Small Businesses Can't Afford To NOT Keep Their Doors ADA Compliant

Posted on: 13 September 2017

The ADA is designed to protect those with physical handicaps from discrimination. One of the main aspects of it is to ensure that people can get equal access to businesses like yours. If you haven't installed ADA-compliant doors, you need to do so right away:

The Law Can Be Complex Regarding This Issue

While many business owners may not worry about the problems associated with breaking ADA compliance, it can result in lawsuits if those affected decide to bring them up. For example, there are multiple cases in Arizona regarding a lack of ADA doors in businesses. In these cases, there were 10 motions to dismiss based on the fact that the person filing the motion had never visited the business.

In only one case, was the motion dismissed. The truth is that most cases of this kind go forward simply because a business owner should have ADA-compliant doors in their business even if they never get handicapped clients. That is typically the argument that most judges will follow in these kinds of lawsuits, which can cost thousands of dollars before they are over.

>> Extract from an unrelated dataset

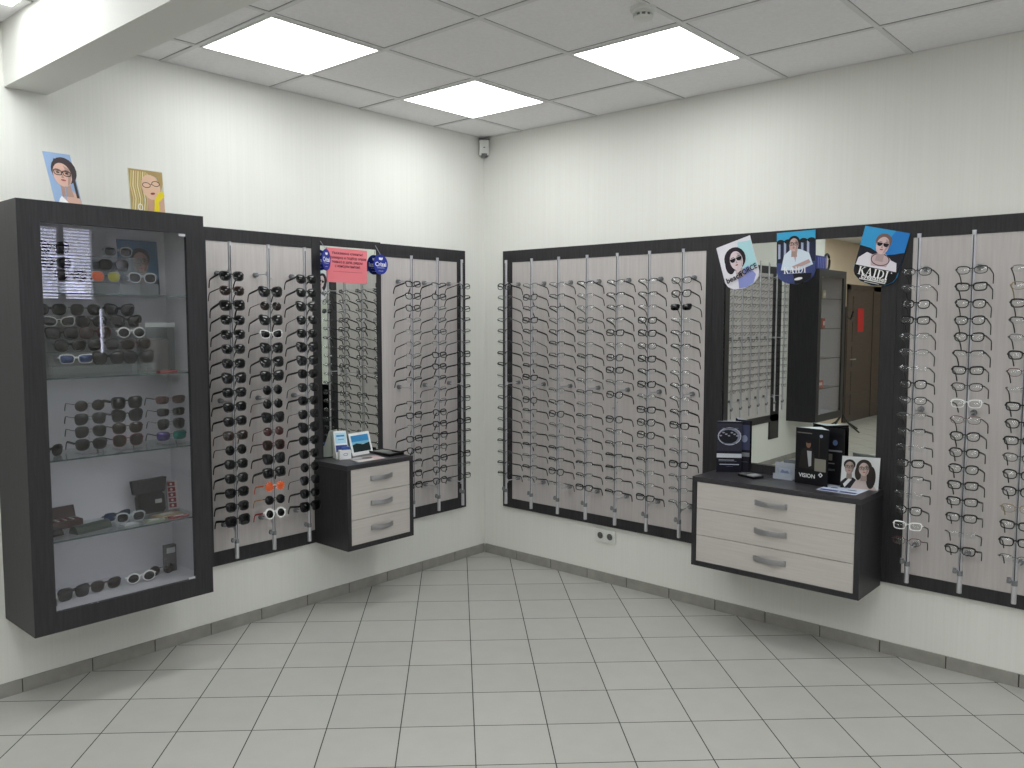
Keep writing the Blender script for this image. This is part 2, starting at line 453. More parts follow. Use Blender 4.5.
# ------------------------------------------------------------ ceiling lights, detector, sensor
LAMP = emat('lamp_diffuser', (.965, 1.0, .985), 8.8)
def ceiling_light(x0, y1, label):
    """panel filling the grid cell whose corner nearest the room corner is (x0, y1)"""
    r = thing('ceiling_light', label, 'ceiling light', (x0+.3, y1-.3, H-.004), group='square ceiling light panels')
    a = .289
    mb = MB()
    for s in (-1, 1):
        mb.box((s*a, -a, .0), (s*(a-.010), a, .010), WHITEP); mb.box((-a+.010, s*a, .0), (a-.010, s*(a-.010), .010), WHITEP)
    part(mb, 'frame', r)
    part(MB().box((-a+.010, -a+.010, .002), (a-.010, a-.010, .009), LAMP), 'diffuser', r)
cell = lambda i, j: (GX+.6*i, -(GY+.6*j))
ceiling_light(*cell(0, 0), 'square white ceiling light panel nearest the room corner')
ceiling_light(*cell(2, 0), 'square white ceiling light panel beside the smoke detector, over the right wall')
ceiling_light(*cell(0, 2), 'square white ceiling light panel over the left wall beside the dropped beam')
ceiling_light(.23, -2.965, 'square white ceiling light panel beyond the dropped beam, cut by the frame')
FILL_CELLS = [cell(7, 0), cell(3, 5), cell(7, 6), cell(4, 7), cell(8, 4), cell(5, 1), cell(0, 13), cell(1, 10), cell(0, 16), cell(4, 2), cell(-1, 12), cell(0, 11), cell(7, 3), cell(2, 5), cell(5, 5), cell(0, 8), cell(3, 9), cell(6, 9), cell(1, 13), cell(5, 13)]  # unseen panels added to brighten the walls and the corridor
for e in FILL_CELLS: ceiling_light(*e, 'unseen square white ceiling light panel added overhead as fill light')

r = thing('smoke_detector', 'round white smoke detector on the ceiling above the right light panel', 'smoke detector', (2.108, -1.302, H+.005))
part(MB().lathe((0, 0, 0), [(.052, 0), (.052, -.012), (.046, -.016)], WHITEP), 'base', r)
mb = MB().lathe((0, 0, 0), [(.040, -.016), (.042, -.022), (.042, -.026)], WHITEP); part(mb, 'body', r)
mb = MB().lathe((0, 0, 0), [(.033, -.026), (.033, -.036)], GREYP)
for k in range(10):
    q = k*PI/5; mb.box((.036*math.cos(q)-.003, .036*math.sin(q)-.003, -.038), (.036*math.cos(q)+.003, .036*math.sin(q)+.003, -.026), WHITEP)
part(mb, 'vent_ring', r)
part(MB().lathe((0, 0, 0), [(.040, -.037), (.038, -.044), (.022, -.050), (.004, -.051)], WHITEP), 'cap', r)

r = thing('corner_sensor', 'small white motion sensor high in the room corner under the ceiling', 'sensor', (.034, -.034, 2.76), rz=PI/4)
mb = MB(); mb.box((-.033, -.022, 0), (.033, .014, .105), WHITEP, .008); part(mb, 'housing', r)
mb = MB(); mb.lathe((0, -.0, 0), [(.018, -.008), (.028, .002), (.030, .012)], GREYP, 16); part(mb, 'lower_lens', r)
mb = MB(); mb.box((-.006, -.0238, .05), (.006, -.0215, .056), GREYP); part(mb, 'indicator', r)
part(MB().box((-.036, -.025, .106), (.036, .02, .113), GREYP), 'mount', r)

# ------------------------------------------------------------ wall panels
Z0, Z1 = .362, 2.108
def display_panel(label, axis, a0, a1, b0, b1, bz0=.437, bz1=2.03, Z1=Z1):
    """dark surround a0..a1 along the wall with a pale board b0..b1 set in it. axis 'x' = right wall, 'y' = left wall"""
    c = (a0+a1)/2
    r = thing('display_wall', label, 'display panel', (c, 0, Z0) if axis == 'x' else (0, c, Z0))
    mb = MB()
    def bx(m, p, q, z0, z1, t0, t1):
        if axis == 'x': m.box((p, -t1, z0), (q, -t0, z1), DARK)
        else: m.box((t0, p, z0), (t1, q, z1), DARK)
    bx(mb, a0, a1, bz1, Z1, .001, .02); bx(mb, a0, a1, Z0, bz0, .001, .02)
    if b0 > a0: bx(mb, a0, b0, bz0, bz1, .001, .02)
    if b1 < a1: bx(mb, b1, a1, bz0, bz1, .001, .02)
    part(mb, 'surround', r, True)
    mb = MB()
    if axis == 'x': mb.box((b0, -.017, bz0), (b1, -.001, bz1), LIGHT)
    else: mb.box((.001, b0, bz0), (.017, b1, bz1), LIGHT)
    part(mb, 'backing_board', r, True)
    return r
display_panel('dark-framed pale wall panel behind the sunglasses rods beside the showcase', 'y', -2.20, -1.4345, -2.07, -1.4355, bz1=2.046, Z1=2.113)
display_panel('dark-framed pale wall panel on the left wall nearest the corner', 'y', -.9375, -.208, -.936, -.285)
display_panel('wide dark-framed pale wall panel with seven rods right of the corner', 'x', .193, 1.7545, .276, 1.716, bz0=.425)
display_panel('dark-framed pale wall panel at the right edge of the photo', 'x', 2.7265, 4.05, 2.79, 3.95, bz0=.425)

def wall_mirror(label, axis, a0, a1, g0, g1, gz0, gz1, Z1=Z1):
    c = (a0+a1)/2
    r = thing('wall_mirror', label, 'mirror', (c, 0, Z0) if axis == 'x' else (0, c, Z0))
    m1, m2 = MB(), MB()
    if axis == 'x':
        m1.box((a0, -.02, Z0), (a1, -.001, Z1), DARK); m2.box((g0, -.0245, gz0), (g1, -.0203, gz1), MIRROR)
    else:
        m1.box((.001, a0, Z0), (.02, a1, Z1), DARK); m2.box((.0203, g0, gz0), (.0245, g1, gz1), MIRROR)
    part(m1, 'backing_board', r, True); part(m2, 'mirror_glass', r, True)
    return r
wall_mirror('narrow tall mirror on a dark board above the small drawer cabinet', 'y', -1.4335, -.9385, -1.381, -.978, .85, 2.066, Z1=2.113)
wall_mirror('wide mirror on a dark board above the three-drawer right-wall cabinet', 'x', 1.7555, 2.7255, 1.831, 2.655, .869, 2.05)

# ------------------------------------------------------------ drawer cabinets
def handle_mb(c, L, vert=.027):
    """bowed strip handle centred at c in local coordinates, face at -Y"""
    mb = MB(); n = 9; pts = []
    for i in range(n):
        t = -1+2*i/(n-1); pts.append((c[0]+t*L/2, c[1]-.006-.022*(1-t*t), c[2]))
    mb.tube(pts, .0025, HANDLE, 6, rz=vert/2)
    for s in (-1, 1): mb.box((c[0]+s*L/2-.006, c[1]-.008, c[2]-vert/2), (c[0]+s*L/2+.006, c[1], c[2]+vert/2), HANDLE)
    return mb
def drawer_cabinet(label, loc, rz, W, D, Hh, hl):
    """local: x across, y from 0 (wall) to -D (front), z up"""
    r = thing('drawer_cabinet', label, 'drawer cabinet', loc, rz)
    t = .026
    mb = MB()
    mb.box((-W/2, -D, 0), (-W/2+t, -.0215, Hh-t), DARK); mb.box((W/2-t, -D, 0), (W/2, -.0215, Hh-t), DARK)
    mb.box((-W/2+t, -D, 0), (W/2-t, -.0215, t), DARK); mb.box((-W/2+t, -.035, t), (W/2-t, -.0215, Hh-t), DARK)
    mb.box((-W/2+t, -D+.03, t), (W/2-t, -D+.034, Hh-t), BLACKP)
    part(mb, 'body', r)
    part(MB().box((-W/2, -D, Hh-t), (W/2, -.0215, Hh), DARKH, .0015), 'top_board', r)
    g = .003; dh = (Hh-2*t)/3
    for k in range(3):
        z0 = t+k*dh+g/2; z1 = t+(k+1)*dh-g/2
        d = part(MB().box((-W/2+t+.002, -D+.002, z0), (W/2-t-.002, -D+.02, z1), LIGHTH, .001), 'drawer', r)
        h = handle_mb((0, -D+.002, (z0+z1)/2+.008), hl).build('handle', d); h['label'] = 'curved grey metal handle'
    return r
drawer_cabinet('small dark cabinet with three pale drawers under the narrow mirror', (0, -1.206, .365), PI/2, .482, .33, .479, .145)
drawer_cabinet('wide dark cabinet with three pale drawers under the wide mirror', (2.2605, 0, .343), 0, .872, .328, .477, .155)
ZS, ZW = .844, .820        # heights of the two cabinet tops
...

Common Mistakes Many Businesses Make

The trickiest part about this situation is that many small business owners may already think that their doors qualify because they were approved by a building inspector. That isn't always the case. New rules for accessibility or not enacted retroactively on a business until it is brought to the attention of the authorities. As a result, a business owner's doors may not be ADA compliant at all.

For example, they may lack the 32-inches of width that is necessary between the door and the opposite stop. They may also have installed doors that require too much pressure (more than five pounds) to open. Other mistakes include a threshold that is higher than one-half inch or a lack of maneuvering space that allows people in wheelchairs or with other mobility devices to get around.

Gauging The Price

Those who are worried about ADA-compliance lawsuits because of their doors should just get new ones installed right away. These doors are actually fairly simple to install and not typically expensive. For example, it costs an average of about $700 per door and hallway to make them accessible for wheelchairs and walkers, according to the ADA standards.

This is a small price to pay when faced with a lawsuit that can cost thousands of dollars to sort out, even if a business owners wins. It also increases their acceptability in the public by showing their community that they care about the less fortunate. That kind of positive publicity is the kind that just can't be bought.